Baudelaire als Kronzeuge
In Deutschland fertigte Stefan George die erste Übersetzung an, es gab weitere Versuche, die doch immer nur nahelegen: „Die Blumen des Bösen“ liest man, soweit möglich, im Original, um sich ganz dem Sprachfluss zu überlassen. Als bedeutendster Interpret – und ebenfalls Übersetzer – von Baudelaires Werks gilt Walter Benjamin, der Baudelaire zum wichtigen Kronzeugen seines unvollendeten „Passagen-Werks“ machte, mit dem er eine „Urgeschichte des 19. Jahrhunderts“ schreiben wollte.
Noch 1996 macht Karl Heinz Bohrer in seiner großen Untersuchung „Der Abschied – Theorie der Trauer“ das Erschrecken über das Verschwinden des Schönen vor allem an Baudelaire und dessen „radikaler Melancholie“ fest. Ihm attestiert er, als einer der ersten gewusst zu haben, dass die Gegenwart in der Moderne gar nicht mehr erfahrbar, dass sie stets schon entschwunden, das „je schon Gewesene“ sei.

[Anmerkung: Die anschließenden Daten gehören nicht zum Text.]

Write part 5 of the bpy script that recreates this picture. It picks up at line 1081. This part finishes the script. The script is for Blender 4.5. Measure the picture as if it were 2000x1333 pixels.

Wer durch die Ausstellung „Böse Blumen“ streift und etwa Odilon Redons Kohlezeichnung „Fleurs du Mal“ von 1890 betrachtet oder Moritz Wehrmanns schauerliche Blumen-Fotografien von 2012, dem wird schnell klar, warum Baudelaire bis heute so fasziniert und modern wirkt: Die klassische Vorstellung, dass das Schöne und Gute eine Einheit bilden würden, war vor ihm bereits angekränkelt, doch er hat sie endgültig gesprengt.